→ **Work to do**:
Go through the entries below and pick out every line with "Keep".

■ ■ ■ ■ ■

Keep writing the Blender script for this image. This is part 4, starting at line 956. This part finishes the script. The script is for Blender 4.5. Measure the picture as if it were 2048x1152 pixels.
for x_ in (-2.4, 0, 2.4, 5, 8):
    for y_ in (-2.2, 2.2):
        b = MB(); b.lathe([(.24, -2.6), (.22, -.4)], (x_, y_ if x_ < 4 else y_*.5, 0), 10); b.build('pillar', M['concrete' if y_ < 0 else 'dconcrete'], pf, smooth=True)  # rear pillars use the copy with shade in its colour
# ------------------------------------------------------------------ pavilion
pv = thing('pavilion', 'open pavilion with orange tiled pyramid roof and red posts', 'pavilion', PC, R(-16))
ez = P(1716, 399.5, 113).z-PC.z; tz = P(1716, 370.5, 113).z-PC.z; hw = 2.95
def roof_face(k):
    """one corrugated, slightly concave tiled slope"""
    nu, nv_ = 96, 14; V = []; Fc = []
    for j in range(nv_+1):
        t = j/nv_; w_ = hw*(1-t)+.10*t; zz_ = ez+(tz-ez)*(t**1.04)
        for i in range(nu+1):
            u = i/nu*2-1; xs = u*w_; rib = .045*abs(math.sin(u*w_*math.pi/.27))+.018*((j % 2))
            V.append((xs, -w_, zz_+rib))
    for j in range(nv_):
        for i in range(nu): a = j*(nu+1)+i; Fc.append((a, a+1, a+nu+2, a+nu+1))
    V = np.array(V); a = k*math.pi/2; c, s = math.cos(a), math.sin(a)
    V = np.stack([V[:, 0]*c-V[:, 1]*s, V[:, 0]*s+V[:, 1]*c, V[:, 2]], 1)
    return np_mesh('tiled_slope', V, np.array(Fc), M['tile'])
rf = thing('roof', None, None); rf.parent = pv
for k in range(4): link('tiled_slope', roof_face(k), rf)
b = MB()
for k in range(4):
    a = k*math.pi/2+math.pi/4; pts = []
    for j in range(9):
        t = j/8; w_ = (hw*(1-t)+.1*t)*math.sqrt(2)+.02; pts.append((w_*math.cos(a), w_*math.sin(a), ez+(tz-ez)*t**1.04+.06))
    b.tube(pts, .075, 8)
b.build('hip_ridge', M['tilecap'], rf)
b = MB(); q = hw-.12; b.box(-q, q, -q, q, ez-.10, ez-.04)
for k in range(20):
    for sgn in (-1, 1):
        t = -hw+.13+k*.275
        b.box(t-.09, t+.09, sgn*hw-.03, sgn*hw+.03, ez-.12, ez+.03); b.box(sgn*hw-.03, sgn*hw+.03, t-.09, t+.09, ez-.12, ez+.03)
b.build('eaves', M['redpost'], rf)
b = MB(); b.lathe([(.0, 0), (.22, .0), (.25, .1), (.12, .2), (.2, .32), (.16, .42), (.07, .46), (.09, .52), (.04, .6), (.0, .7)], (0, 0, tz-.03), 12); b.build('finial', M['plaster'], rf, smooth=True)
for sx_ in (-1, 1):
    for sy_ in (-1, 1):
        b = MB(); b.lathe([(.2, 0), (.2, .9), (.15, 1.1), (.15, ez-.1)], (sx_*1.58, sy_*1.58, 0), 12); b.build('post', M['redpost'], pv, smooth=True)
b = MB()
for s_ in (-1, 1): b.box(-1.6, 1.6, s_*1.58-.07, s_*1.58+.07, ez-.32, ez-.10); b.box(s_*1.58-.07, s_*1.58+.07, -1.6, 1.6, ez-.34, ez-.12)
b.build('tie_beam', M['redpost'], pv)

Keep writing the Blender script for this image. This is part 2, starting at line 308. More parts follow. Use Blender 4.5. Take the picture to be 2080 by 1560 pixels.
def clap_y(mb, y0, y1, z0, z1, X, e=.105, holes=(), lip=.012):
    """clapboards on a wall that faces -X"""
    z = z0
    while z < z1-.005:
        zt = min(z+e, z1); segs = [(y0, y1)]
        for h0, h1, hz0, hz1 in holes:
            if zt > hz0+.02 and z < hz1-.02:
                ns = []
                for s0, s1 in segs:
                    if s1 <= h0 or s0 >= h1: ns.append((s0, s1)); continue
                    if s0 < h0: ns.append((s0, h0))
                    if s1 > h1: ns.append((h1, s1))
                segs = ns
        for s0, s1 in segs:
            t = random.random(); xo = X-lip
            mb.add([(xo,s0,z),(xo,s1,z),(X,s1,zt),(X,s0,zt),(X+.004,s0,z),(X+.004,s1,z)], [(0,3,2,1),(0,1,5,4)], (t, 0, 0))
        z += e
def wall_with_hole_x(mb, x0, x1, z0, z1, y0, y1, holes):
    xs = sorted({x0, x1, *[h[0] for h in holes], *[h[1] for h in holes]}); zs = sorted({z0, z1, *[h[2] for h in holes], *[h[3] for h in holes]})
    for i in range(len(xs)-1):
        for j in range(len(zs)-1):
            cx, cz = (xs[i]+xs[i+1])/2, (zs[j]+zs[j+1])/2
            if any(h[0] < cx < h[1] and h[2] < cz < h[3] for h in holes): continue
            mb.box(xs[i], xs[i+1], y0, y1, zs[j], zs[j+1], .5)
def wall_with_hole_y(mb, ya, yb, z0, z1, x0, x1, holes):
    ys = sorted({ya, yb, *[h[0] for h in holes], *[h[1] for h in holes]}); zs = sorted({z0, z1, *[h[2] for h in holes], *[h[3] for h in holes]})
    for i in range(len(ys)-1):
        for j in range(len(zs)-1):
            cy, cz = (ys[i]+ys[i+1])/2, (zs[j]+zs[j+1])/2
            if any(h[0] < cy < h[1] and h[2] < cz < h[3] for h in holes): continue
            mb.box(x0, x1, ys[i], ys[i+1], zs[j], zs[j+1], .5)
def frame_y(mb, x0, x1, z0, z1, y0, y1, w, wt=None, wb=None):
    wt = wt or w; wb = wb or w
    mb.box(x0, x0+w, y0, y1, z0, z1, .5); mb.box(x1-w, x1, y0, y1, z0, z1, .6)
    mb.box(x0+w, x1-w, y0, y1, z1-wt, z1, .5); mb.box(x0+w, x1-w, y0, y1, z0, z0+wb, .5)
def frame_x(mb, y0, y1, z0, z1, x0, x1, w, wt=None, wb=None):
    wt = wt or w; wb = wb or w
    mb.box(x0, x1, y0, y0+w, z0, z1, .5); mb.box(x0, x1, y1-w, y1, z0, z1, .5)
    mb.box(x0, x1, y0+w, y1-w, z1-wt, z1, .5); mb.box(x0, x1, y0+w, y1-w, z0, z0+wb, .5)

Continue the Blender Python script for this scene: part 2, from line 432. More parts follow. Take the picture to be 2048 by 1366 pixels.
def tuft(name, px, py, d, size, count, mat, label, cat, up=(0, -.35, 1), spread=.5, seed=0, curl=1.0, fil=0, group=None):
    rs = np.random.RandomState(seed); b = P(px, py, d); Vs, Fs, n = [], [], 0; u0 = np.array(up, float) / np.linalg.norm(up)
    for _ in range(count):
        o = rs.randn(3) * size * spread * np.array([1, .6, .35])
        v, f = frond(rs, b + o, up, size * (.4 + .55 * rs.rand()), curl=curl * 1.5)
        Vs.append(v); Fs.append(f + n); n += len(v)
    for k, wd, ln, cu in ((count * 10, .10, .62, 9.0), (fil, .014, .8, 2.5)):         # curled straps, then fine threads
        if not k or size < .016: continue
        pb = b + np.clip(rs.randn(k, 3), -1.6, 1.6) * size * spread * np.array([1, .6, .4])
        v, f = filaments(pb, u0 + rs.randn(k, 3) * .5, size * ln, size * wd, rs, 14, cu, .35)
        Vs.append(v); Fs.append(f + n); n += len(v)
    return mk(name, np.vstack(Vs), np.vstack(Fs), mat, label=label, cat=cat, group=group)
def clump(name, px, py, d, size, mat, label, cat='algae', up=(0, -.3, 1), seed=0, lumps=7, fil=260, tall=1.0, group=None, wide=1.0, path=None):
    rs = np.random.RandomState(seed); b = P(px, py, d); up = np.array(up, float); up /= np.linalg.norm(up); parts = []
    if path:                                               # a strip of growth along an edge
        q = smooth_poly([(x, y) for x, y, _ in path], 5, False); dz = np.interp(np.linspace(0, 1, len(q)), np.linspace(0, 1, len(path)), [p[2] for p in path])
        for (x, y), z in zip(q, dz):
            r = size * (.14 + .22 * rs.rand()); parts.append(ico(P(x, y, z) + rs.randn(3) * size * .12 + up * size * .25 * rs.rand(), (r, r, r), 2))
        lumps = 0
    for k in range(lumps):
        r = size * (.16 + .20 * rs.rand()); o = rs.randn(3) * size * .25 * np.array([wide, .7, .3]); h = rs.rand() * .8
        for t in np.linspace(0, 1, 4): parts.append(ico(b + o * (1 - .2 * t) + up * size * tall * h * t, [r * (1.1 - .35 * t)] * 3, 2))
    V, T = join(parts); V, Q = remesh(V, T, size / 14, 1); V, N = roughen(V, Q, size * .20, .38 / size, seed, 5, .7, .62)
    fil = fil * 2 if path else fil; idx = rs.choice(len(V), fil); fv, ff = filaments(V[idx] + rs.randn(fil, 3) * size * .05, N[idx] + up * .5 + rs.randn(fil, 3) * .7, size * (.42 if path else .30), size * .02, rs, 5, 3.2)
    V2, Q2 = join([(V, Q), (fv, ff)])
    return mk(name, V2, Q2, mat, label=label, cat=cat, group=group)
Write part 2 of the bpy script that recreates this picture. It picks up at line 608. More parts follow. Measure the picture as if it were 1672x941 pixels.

■ ■ ■ ■ ■

→ **Exercise answer**:
Keep writing the Blender script for this image. This is part 4, starting at line 956. This part finishes the script. The script is for Blender 4.5. Measure the picture as if it were 2048x1152 pixels.
Keep writing the Blender script for this image. This is part 2, starting at line 308. More parts follow. Use Blender 4.5. Take the picture to be 2080 by 1560 pixels.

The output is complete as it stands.